Approaching Nuneaton, the canal skirts around huge holes in the ground left by quarry workings, and is criss-crossed by now silent stone conveyors passing overhead.

The old engine house, the gracefully curved bridge and the Greyhound pub tell us that we are now at Hawkesbury Junction. All we need is some smoke wreathed around the boats and we could be back in the nineteenth century. For the Warwickshire Ring, we should turn left here for the Oxford Canal, but we are going to make a short detour down what the locals call "The Five An 'Arf", the five and a half miles of canal into Coventry. This is a flagship of urban regeneration. The towpath has been cleaned up, resurfaced, lit, policed, purged of drug dealers and addicts and adorned with sculptures and other works of art, and is now a thoroughly pleasant place to walk or cruise. The journey is like a catalogue for a historic vehicle rally, for manufactured here were Daimlers, Rileys, Hillmans and Humbers - and a Coventry Climax is not at all what you might think.

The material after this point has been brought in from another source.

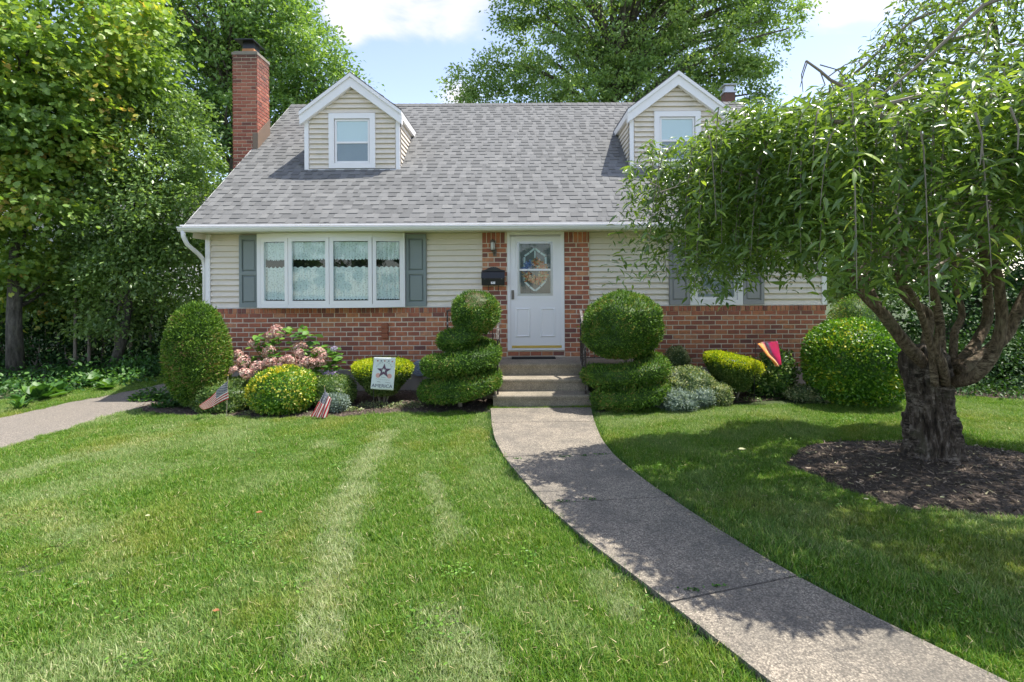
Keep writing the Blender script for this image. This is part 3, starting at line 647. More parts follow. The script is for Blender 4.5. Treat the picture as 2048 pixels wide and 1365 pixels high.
# dormers
def dormer(cx):
    zb, ze, zp, YF = 4.12, 5.27, 6.02, 10.34
    hw = .935
    d = MB(); zin = zp-.12
    yb = lambda z: roofy(z)+.05
    sl = .75
    # body: front pentagon extruded back
    pent = [(cx-hw, YF+.01, zb), (cx+hw, YF+.01, zb), (cx+hw, YF+.01, ze+.0), (cx, YF+.01, zp-.07), (cx-hw, YF+.01, ze)]
    d.prism(pent, (0, .06, 0))
    for s in (-1, 1):
        x = cx+s*(hw-.03); d.prism([(x-.03, YF+.05, zb+.02), (x-.03, roofy(ze)+.1, ze), (x-.03, YF+.05, ze)], (.06, 0, 0))
    do = d.build('dormer', M['siding'], house)
    k = 0; z = zb+.06
    wx0, wx1, wz0, wz1 = cx-.46, cx+.46, 4.19, 5.27
    while z < zp-.22:
        z1 = min(z+.1*.88, zp-.2); zt = z+.1
        lim = lambda zz: min(hw-.085, (zp-.07-zz)/sl-.07)
        def seg(a0, a1, b0, b1):
            if a1-a0 > .02 or b1-b0 > .02: board(0, 0, z, z1, YF+.008, do, [(a0, z), (a1, z), (b1, z1), (b0, z1)] if b1-b0 > .01 else [(a0, z), (a1, z), ((b0+b1)/2, z1)])
        L0, L1 = lim(z), lim(z1)
        if z < wz1-.03: seg(cx-L0, wx0, cx-L1, wx0); seg(wx1, cx+L0, wx1, cx+L1)
        elif L0 > .03: seg(cx-L0, cx+L0, cx-max(L1, .002), cx+max(L1, .002))
        z = zt
    for s in (-1, 1):  # cheek boards
        z = zb+.1
        x = cx+s*(hw)
        while z < ze-.02:
            y1 = roofy(z)+.02
            if y1 > YF+.08:
                b = MB(); b.quad((x+s*.026, YF+.06, z), (x+s*.026, y1, z), (x+s*.003, y1+.1, z+.088), (x+s*.003, YF+.06, z+.088)); b.quad((x+s*.026, YF+.06, z), (x+s*.026, y1, z), (x, y1, z), (x, YF+.06, z)); b.build('siding_board', M['siding'], do)
            z += .1
        MB().box(min(x-s*.07, x+s*.012), max(x-s*.07, x+s*.012), YF-.025, YF+.009, zb, ze-.03).build('corner_post', M['white'], do)
    MB().box(cx-hw, cx+hw, YF-.026, YF+.008, zb-.012, zb+.045).build('base_trim', M['white'], do)
    # roof planes
    r = MB(); ov = .07; YO = YF-.12
    for s in (-1, 1):
        xe = cx+s*(hw+ov); zl = zp-sl*(hw+ov)
        yv0, yv1 = roofy(zp)+.03, roofy(zl)+.03
        top = [(cx, YO, zp), (xe, YO, zl), (xe, yv1, zl), (cx, yv0, zp)]
        r.prism(top, (0, 0, .035))
    ro = r.build('dormer_roof', M['sh_a'], do)
    V, F, Rn = [], [], []
    for s in (-1, 1):
        for q in range(9):
            u0 = 1.0-q*.115; u1 = u0-.125
            if u0 < .05: break
            y = YO
            while y < roofy(zp-sl*u0)+.05:
                w = random.choice((.12, .16, .2)); n = len(V); h = random.choice((.005, .014)); u1_ = max(u1, 0)
                p = lambda u, yy, hh: (cx+s*u*(hw+ov), yy, zp-sl*(hw+ov)*u+.036+hh)
                V += [p(u0, y, h), p(u0, y+w, h), p(u1_, y+w, .001), p(u1_, y, .001), p(u0, y, 0), p(u0, y+w, 0)]; F += [(n, n+1, n+2), (n, n+2, n+3), (n, n+4, n+5), (n, n+5, n+1)]; Rn += [random.random()]*6; y += w
    tag(link('dormer_shingles', rawmesh('dormer_shingles', np.array(V), np.array(F), M['sh_a'], np.array(Rn), True), do), kind='stuff')
    # rake boards
    rk = MB()
    for s in (-1, 1):
        xe = cx+s*(hw+ov); zl = zp-sl*(hw+ov)
        rk.prism([(cx, YO+.004, zp-.002), (xe, YO+.004, zl-.002), (xe, YO+.004, zl-.24), (xe-s*.075, YO+.004, zl-.185), (cx, YO+.004, zp-.25)], (0, .10, 0))
        rk.prism([(cx, YO-.028, zp+.012), (xe, YO-.028, zl+.012), (xe, YO-.028, zl-.06), (cx, YO-.028, zp-.06)], (0, .030, 0))
        rk.prism([(xe+s*.004, YO, zl-.0), (xe+s*.004, roofy(zl)+.02, zl-.0), (xe+s*.004, roofy(zl-.13)+.02, zl-.13), (xe+s*.004, YO, zl-.13)], (-s*.05, 0, 0))
    rk.build('rake_board', M['white'], do)
    # window
    frame(wx0, wx1, wz0-.01, wz1, YF-.045, YF+.008, .105, M['white'], do, 'window_frame', .10)
    frame(wx0+.118, wx1-.118, wz0+.10, wz1-.115, YF-.015, YF+.008, .035, M['white'], do, 'window_sash')
    MB().box(wx0+.155, wx1-.155, YF-.02, YF+.0, 4.675, 4.715).build('meeting_rail', M['white'], do)
    MB().box(wx0+.155, wx1-.155, YF+.0, YF+.004, 4.716, wz1-.151).build('roller_blind', M['blind'], do)
    MB().box(wx0+.155, wx1-.155, YF+.0, YF+.004, wz0+.136, 4.674).build('insect_screen', M['blindg'], do)
    MB().box(wx0+.155, wx1-.155, YF-.006, YF-.003, wz0+.136, wz1-.151).build('window_pane', M['glass'], do)
dormer(-3.265); dormer(3.19)
# chimney
CX0, CX1, CY0, CY1, CT = -6.05, -5.52, 11.08, 11.62, 6.86
ch = MB(); ch.box(CX0+.012, CX1-.012, CY0+.012, CY1-.012, 0, CT-.06); cho = ch.build('chimney', M['mortar'], house)
cb = []; cbs = []
k = 0; z = 3.9
while z < CT-.12:
    for (a0, a1, lst, nxt) in ((CX0, CX1, cb, 'f'), (CY0, CY1, cbs, 's')):
        x = a0-(.5 if k % 2 else 0)*.2
        while x < a1-.01:
            a, c = max(x, a0), min(x+.187, a1)
            if c-a > .03:
                if nxt == 'f': lst.append(((a+c)/2, CY0, z+.035, c-a, .063, z))
                else: lst.append((CX1, (a+c)/2, z+.035, c-a, .063, z))
            x += .2
    z += .0765; k += 1
cb.sort(key=lambda b: -b[5]); cc2 = {}
for B in cb[:75]: putbrick(B, cho, M['cbrick_o'], cc2)
joinbricks(cb[75:], 'chimney_bricks', M['cbrick_a'], cho)
faces_s = 1; joinbricks(cbs, 'chimney_bricks', M['cbrick_a'], cho, 'x')
cwn = MB(); cwn.box(CX0-.01, CX1+.01, CY0-.01, CY1+.01, CT-.075, CT-.02); cwn.prism([(CX0+.02, CY0+.02, CT-.019), (CX1-.02, CY0+.02, CT-.019), (CX1-.02, CY1-.02, CT-.019), (CX0+.02, CY1-.02, CT-.019)], (0, 0, .03)); cwn.build('chimney_crown', M['crown'], cho)
MB().box(-5.89, -5.64, 11.18, 11.46, CT+.012, CT+.10).build('clay_flue', M['clay'], cho)
MB().box(-5.88, -5.65, 11.19, 11.45, CT+.101, CT+.24).box(-6.0, -5.60, 11.06, 11.56, CT+.241, CT+.262).build('chimney_cap', M['black'], cho)
fl = MB(); fl.prism([(CX1+.004, CY0-.02, roofz(CY0)-.02), (CX1+.004, CY1, roofz(CY1)-.02), (CX1+.004, CY1, roofz(CY1)+.36), (CX1+.004, CY0-.02, roofz(CY0)+.33)], (.012, 0, 0)); fl.box(CX1-.1, CX1+.016, CY0-.012, CY0-.002, roofz(CY0)-.15, roofz(CY0)+.33); fl.build('flashing', M['flash'], cho)
vc = MB().box(5.36, 5.62, 13.35, 13.61, 5.4, 6.74).build('rear_chimney', M['cbrick_a'], house)
MB().box(5.33, 5.65, 13.33, 13.63, 6.741, 6.78).box(5.38, 5.60, 13.38, 13.58, 6.781, 6.93).box(5.32, 5.66, 13.31, 13.65, 6.931, 6.955).build('vent_cap', M['alum'], vc)

# bay window
bay = MB(); zb0, zb1 = 1.475, 2.74
bx = [-4.50, -3.96, -3.235, -2.51, -2.00]; by = [9.13, 8.99, 8.945, 8.99, 9.13]
bay.prism([(bx[i], by[i]-.02, 1.478) for i in range(5)]+[(-2.0, FY+.02, 1.478), (-4.5, FY+.02, 1.478)], (0, 0, .062))
bay.prism([(bx[i], by[i]-.02, 2.69) for i in range(5)]+[(-2.0, FY+.02, 2.69), (-4.5, FY+.02, 2.69)], (0, 0, .09))
bay.box(-4.565, -4.50, FY-.09, FY+.02, 1.478, 2.78); bay.box(-2.0, -1.975, FY-.09, FY+.02, 1.478, 2.78)
bayo = bay.build('bay_window', M['white'], house)
MB().box(-4.49, -2.01, FY+.016, FY+.0235, 1.542, 2.688).build('dark_backing_panel', M['dark'], bayo)  # flat dark panel painted as the unlit room behind the lace
for i in range(4):
    A, B = Vector((bx[i], by[i], 0)), Vector((bx[i+1], by[i+1], 0)); d = (B-A); L = d.length; d.normalize(); nv = Vector((d.y, -d.x, 0))
    def pt(u, z, o): p = A+d*u+nv*o; return (p.x, p.y, z)
    f = MB(); w = .055
    for (u0, u1, z0, z1) in ((0.004, w+.012, 1.541, 2.689), (L-w-.012, L-.004, 1.541, 2.689), (w+.012, L-w-.012, 1.541, 1.541+.06), (w+.012, L-w-.012, 2.689-.06, 2.689)):
        f.prism([pt(u0, z0, .015), pt(u1, z0, .015), pt(u1, z1, .015), pt(u0, z1, .015)], -nv*.05)
    f.build('window_frame', M['white'], bayo)
    f = MB(); w2 = w+.014; f.prism([pt(w2, 1.603, .0), pt(L-w2, 1.603, .0), pt(L-w2, 2.627, .0), pt(w2, 2.627, .0)], -nv*.004); f.build('window_pane', M['glass'], bayo)
    # lace cafe curtain and valance
    for (za, zc, nm) in ((1.62, 2.185, 'lace_curtain'), (2.32, 2.62, 'lace_valance')):
        cu = MB(); nn = 40
        for q in range(nn+1):
            u = w2-.01+(L-2*w2+.02)*q/nn; off = -.05-.012*math.sin(q*(.9 if i in (0, 3) else .45)+i)-(.006*math.sin(q*2.1))
            sc_ = .016*abs(math.sin(q*math.pi/4))
            zlo, zhi = (za-sc_+.01, zc+.012*math.sin(q*.8)) if nm == 'lace_curtain' else (za-sc_*1.4+.03*abs(q/nn-.5), zc)
            cu.v += [pt(u, zlo, off), pt(u, zhi, off)]
        for q in range(nn): cu.f.append((2*q, 2*q+2, 2*q+3, 2*q+1))
        cu.build(nm, M['lace'], bayo, True)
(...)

An impossibly tiny bridge hole admits you to Coventry Basin, beautifully and sympathetically restored, with new retail units blending seamlessly with buildings from another era. But somehow, it does not quite seem to have worked. There never seem to be any shoppers here other than those who arrive by boat and the retailers have a general air of desperation about them. The focal point is a more than life sized statue of James Brindley standing in the centre. It is a powerful piece of work, and he seems so real, you almost think he will answer you if you talk to him.

Oxford Canal

From Hawkesbury Junction, the Oxford Canal twists and turns while generally heading south east. This was a canal that followed the contours of the land. In the 1830s, it was straightened and shortened by creating cuttings and embankments to make it a better competitor to the railways, and the route to Braunston was almost halved. Where the original meanderings remain, the towpath is carried over the junction on exquisitely engineered cast iron bridges, made at Tipton in Staffordshire.

At Newbold-on-Avon (yes the same Avon as Stratford) there is a new 1830s tunnel. Someone in sandals in head office has evidently thought it a good idea to install some pretty coloured lights through it.

The canal keeps the town of Rugby at arm's length, circumventing it on a huge embankment that never approaches closer than a mile, which is a shame because it is a nice old town.

There is quite a community of boaters and businesses at Hillmorton Locks, that were duplicated in the 1830s to alleviate congestion. The 820 feet high Hillmorton Wireless Aerials, built in 1924, had global capabilty in the days before satellite communication. They are a significant landmark for miles around.

The next significant landmark tells us we have completed our trip around the Warwickshire Ring. It is the very distinctive spire of Braunston Church that has been a homing beacon for canal boaters since the canals were first opened.